European high-sulphur fuel oil (HSFO) prices will continue to find support from US and northwest European refinery demand in 2022, as well as from shipping and power consumption, after discounts to crude remained wide enough to attract traders' buying interest in 2021.

Refiners with more complex refineries in the US Gulf coast and the Amsterdam-Rotterdam-Antwerp (ARA) trading and refining hub have continued to buy steady amounts of high-sulphur residuals from Russia for their cokers to increase diesel output, which contributed to support HSFO prices. Some refiners are likely to continue buying high-sulphur residuals from the Baltics, as heavy and sour crude output might be limited going into next year because of Opec+ supply cuts. Some US refiners typically buy Russian fuel oil to blend with shale crude in order to process in cokers, making the residual product a substitute for heavy crude.

Baltic Sea fuel oil exports to the US averaged around 800,000 t/month in 2021, down from 1mn t/month in 2020, according to Vortexa. Shipments to the US accounted for nearly 30pc of all Baltic Sea loadings in 2021, down from 40pc in 2020. Exports to northwest Europe rose by 43pc on the year to 1mn t/month, taking a 39pc share of overall Baltic Sea loadings.

But higher supply could pressure HSFO prices downward in 2022. Russian state-controlled Rosneft offered to sell up to 21.7mn t of fuel oil in its term tender for the year, higher by around 1.5mn t compared with 2021. Russia will remain the primary exporter of residual fuel oil cargoes in 2022, as it has yet to complete most of its refining upgrade projects.

Also on the supply side, market participants are awaiting the outcome of discussions to revive the Joint Comprehensive Plan of Action (JCPOA) nuclear agreement. The US and Iran remain far from a deal, but if sanctions against Tehran were lifted in 2022 the return of Iran's HSFO supply would weigh on global prices. Iran used to be one of the largest fuel oil suppliers in the Middle East.

Another key driver of HSFO prices will be demand for power generation, especially in the first quarter of 2022 when the northern hemisphere winter could draw more from markets east of Suez. Record-high gas prices have driven many industries, including refiners, to seek alternative fuels for power generation.

Asia-Pacific was one of fastest-switching regions, with cargoes mostly heading there from the Middle East and other countries east of Suez. Higher Japanese fuel oil imports suggested switching between gas and fuel oil, as the country is typically one of the largest buyers of LNG. Japan imported more than 250,000t of fuel oil in the fourth quarter of 2021, compared with just 30,000t in the same period a year earlier, Vortexa data show.

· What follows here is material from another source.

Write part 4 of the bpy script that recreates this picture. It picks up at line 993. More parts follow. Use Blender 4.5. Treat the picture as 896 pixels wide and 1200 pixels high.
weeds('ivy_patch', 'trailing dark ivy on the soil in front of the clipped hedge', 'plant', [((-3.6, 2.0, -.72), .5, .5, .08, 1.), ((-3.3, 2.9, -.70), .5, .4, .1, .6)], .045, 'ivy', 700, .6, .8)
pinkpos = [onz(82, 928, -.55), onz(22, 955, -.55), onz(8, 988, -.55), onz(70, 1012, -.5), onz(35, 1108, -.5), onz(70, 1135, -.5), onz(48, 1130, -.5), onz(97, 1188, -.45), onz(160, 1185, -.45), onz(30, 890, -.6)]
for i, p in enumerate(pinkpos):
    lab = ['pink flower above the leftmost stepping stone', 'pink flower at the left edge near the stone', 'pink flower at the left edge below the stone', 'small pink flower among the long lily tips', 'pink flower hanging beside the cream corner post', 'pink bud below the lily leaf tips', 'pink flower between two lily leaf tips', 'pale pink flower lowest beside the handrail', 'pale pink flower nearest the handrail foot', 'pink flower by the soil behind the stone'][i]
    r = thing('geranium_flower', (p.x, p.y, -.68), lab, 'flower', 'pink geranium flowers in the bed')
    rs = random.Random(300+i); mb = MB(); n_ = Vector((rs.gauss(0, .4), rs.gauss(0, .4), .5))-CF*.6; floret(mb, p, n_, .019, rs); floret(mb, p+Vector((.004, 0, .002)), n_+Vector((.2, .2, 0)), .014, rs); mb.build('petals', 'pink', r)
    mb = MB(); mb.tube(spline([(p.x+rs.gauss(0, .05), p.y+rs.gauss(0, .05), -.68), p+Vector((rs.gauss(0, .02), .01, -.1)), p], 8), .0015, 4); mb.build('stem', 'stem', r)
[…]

Shipping demand will also continue to support prices in the new year, especially if the HSFO discount to 0.5pc very-low sulphur fuel oil (VLSFO) — the 'Hi5 spread' — holds at current levels. Fuel oil demand for the shipping industry has remained robust as a wider Hi5 spread helped boost the number of scrubber installations in 2021. The spread averaged $130/t in the past two months, and if it stays at that level it will probably further boost HSFO demand as a marine fuel.

VLSFO will remain the dominant marine fuel. Forward curves for European VLSFO point to robust refining margins at around $5-6/bl for 2022, because regional availability is fairly balanced with refiners supplying most of their production to marine fuel suppliers in the region, leaving very little for export.